Another condition of the Grey Area is that you ditch Fast, for just a while, and try out Slow. The Grey Area loves a good paradox and this is one of its all time favourites: sometimes you need to move slowly for something to happen quickly. Plus, lots of great things happen slowly, like fermentation or gestation. You can’t rush these things. There’s a natural process, so go with it.

Creativity and craft almost always work best when we go slow. Think of a photographer, a ceramicist, a painter, a carpenter, or any other kind of creative professional or craftsperson — do you imagine them frantically running from one task to the next as quickly as possible? Probably not. That’s because we don’t need to be an artist to understand that in order to maximise our creative potential and execute a job to a high standard, we need calm and concentration. When we go Fast things blur and we make mistakes, failing to recognise what’s around us and where we should be focusing.

The Right Hemisphere

Another exciting Grey Area is the brain. Split into two hemispheres, left and right, we know that the left covers analytical, linear thinking; whereas the Right Hemisphere covers things like pattern recognition and non-linear thinking.

It’s a myth that the Right Hemisphere controls creativity: any complex cognitive function such as creativity requires both hemispheres. But it’s the Right Hemisphere that will take all that analytical, linear thinking and rejig it into something interesting and original. The Left Hemisphere can sit at a desk and work through those bullet point lists and check boxes, but the Right Hemisphere doesn’t like to be cooped up all day. Ask the Right Hemisphere to get to work and she’ll likely freeze up, staring back at you mutely. Take a walk around the block, asking nothing and taking the time to slow down and observe what’s around you — this is when the Right Hemisphere does her best work.

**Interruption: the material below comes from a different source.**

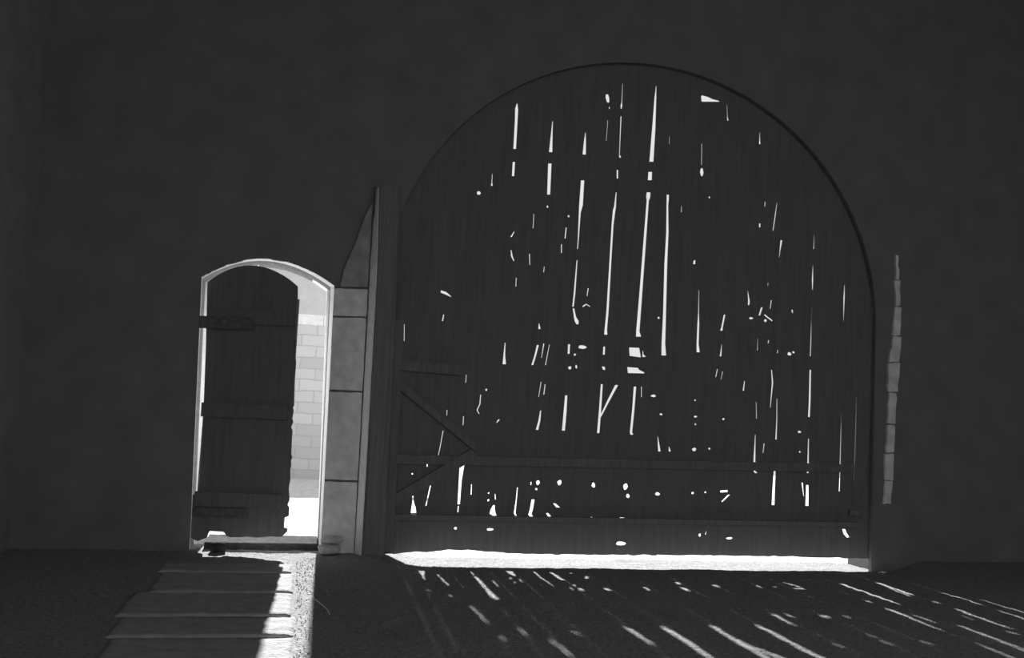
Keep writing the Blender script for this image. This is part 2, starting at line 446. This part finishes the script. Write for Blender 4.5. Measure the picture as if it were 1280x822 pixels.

In the Grey Area both hemispheres have their role: the Left Hemisphere gets the ingredients, but it’s the Right Hemisphere who does the cooking.

Design and the Grey Area

I often feel Design has a chip on its shoulder, especially when it’s hanging out with its long-time partner Business. Design is always trying to prove itself to Business, because Business has the big budgets and can put Design on show like no other. Like any unequal relationship, the side who feels lesser can lose their true identity in the pursuit to please the other.

When I think of designers — people I’ve worked with and my own experience — I think of rushing for deadlines and people working Fast. Unlike other creative professionals, designers are often working hand-in-hand with Business, and the influence can be constantly felt. The need for methodologies that make sense to the business world and easily quantifiable metrics are valued over other ways of working more traditionally rooted in the arts.

The magic in the Grey Area is the lack of rules and logic. The fact it is stripped of hard absolutes and replaced by soft edges, blurred images out of focus and nonsensical jibber-jabber, makes it exciting and playful. A place to experiment and fail in a process that cannot be managed or replicated. Here’s a quote I like from Marty Neumeier:

Somewhere in the middle of the last century, trained designers began touting various design processes as a way to change their status from “exotic menials“ to “serious professionals”. A number of processes appeared, but mostly they were one way flow charts that guided projects through a series of phases… This gave comfort to business managers, since the designing could then be managed, tracked, compared, and measured like manufacturing… Those who insist on tidy phases inevitably produce mediocre results, because a too-orderly process rules out random inspiration.

~ Marty Neumeier, The Designful Company

I believe when embracing the Grey Area and discovering its magic we blow the doors off “tidy phases” and welcome in confusion — the necessary precursor to true inspiration and the moment we jump and shout, AhHa!

Et voilà! I hope you enjoyed the article.